Marty and the ‘Old Man,’ as they go by in the dugout, are as much of a formidable pair on the field as coaches today as they once were as coach and player during Marty’s high school days.

Marty served as a bat boy for his dad growing up, before playing for him at Rogers City High School in the early 1990s. He then headed to Winthrop University in Rock Hill, South Carolina to play baseball at the Division I level.

Growing up with a father who coached the game Marty grew to love helped push him in the coaching direction himself. Now, he’s trying to build a powerful program like his dad did for 30 years in Michigan.

“I grew up in a dugout and my brother grew up in a dugout,” Marty said with a chuckle. “It’s pretty much what we’ve know all our lives.”

Teenagers are used to their dads telling them what to do, anyway, he said.

“It’s been pretty cool for him to see me come full circle as a ball player from playing under him, going to play D-1, to now running my own program,” Marty said. “He’s been a tremendous help just in terms of bringing in the knowledge he has and passing that onto not only me, but the kids as well.”

When his dad tells stories about his time in baseball, the players quiet down and listen.

“It’s pretty cool to see. It’s been a lot of fun to have him around, and he’s really enjoying it himself,” Marty said.

occasional clashes

Fathers and sons can butt heads when it comes to pretty much anything. Put them into a competitive environment like baseball where one has the career credentials that Howard has and the experience that Marty has at his post, it’s understandable that the two baseball men could clash when it comes to decision making or in-game strategy.

That has happened a few times between the two, but Marty says his dad knows how much experience Marty has on the bench.

“He knows my level of knowledge about the game, and how long I’ve been around this sport,” Marty said. “We’ll discuss things for sure, and he’s helped me out quite a bit, but he’s not one to question things I do. We have a great working relationship, and it’s really been that way since I played under him.”

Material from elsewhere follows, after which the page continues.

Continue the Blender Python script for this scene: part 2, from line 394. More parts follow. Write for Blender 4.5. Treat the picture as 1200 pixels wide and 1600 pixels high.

Any disagreements aside, “he likes to pick my brain, and I like to pick his brain,” Howard said. “We get along great.”

He added that, being able to pass on the passion for baseball to Marty and his players is important. And, he has 15 other former players coaching baseball around the country.

Marty says that having his dad around has pushed him to be a better man every day, while also trying to help the Rams develop good, young men within the program.

special memories

Part of that great working relationship has to do with the ability to leave the game between the lines and never take it home with them. It’s a rule Howard’s wife established during his coaching days, allowing the Madsen family to unplug from baseball for a bit.

However, baseball has always been there for the Madsens, whether it’s coaching, or rooting on the Detroit Tigers.

One of Marty’s best baseball memories with his dad dates back to 1985 when Howard was named the Coach of the Year, getting a chance to coach the East versus West All-Star Game at Old Tigers Stadium in Detroit.

Seeing his dad in the same dugout that Sparky Anderson, Alan Trammell, Jack Morris, and Kirk Gibson shared that year was one thing. But Marty — the bat boy for his dad’s All-Star team — was awed when he stepped into the batter’s box to pick up a bat.

“I was 8 years old and I remember running out to grab a bat at the same plate that Mickey Mantle stood at, and Lou Gehrig stood at, and Ty Cobb slid into,” Marty said. “It was something special, and I’m glad I got to share that with my dad as a fan of baseball and as a kid.”

The Madsen duo hopes to continue making more baseball memories as the Roaring Fork program continues to develop on the Western Slope. With baseball comes a family environment, considering the amount of time a baseball team spends with one another during the leadup to the season, as well as the season itself.

The relationships developed are what keeps Howard coming back to the game he loves. And, as long as he stays healthy, Howard says he plans on making the trip for many years to come.

“As long as I don’t get fired, that is,” Howard chuckled.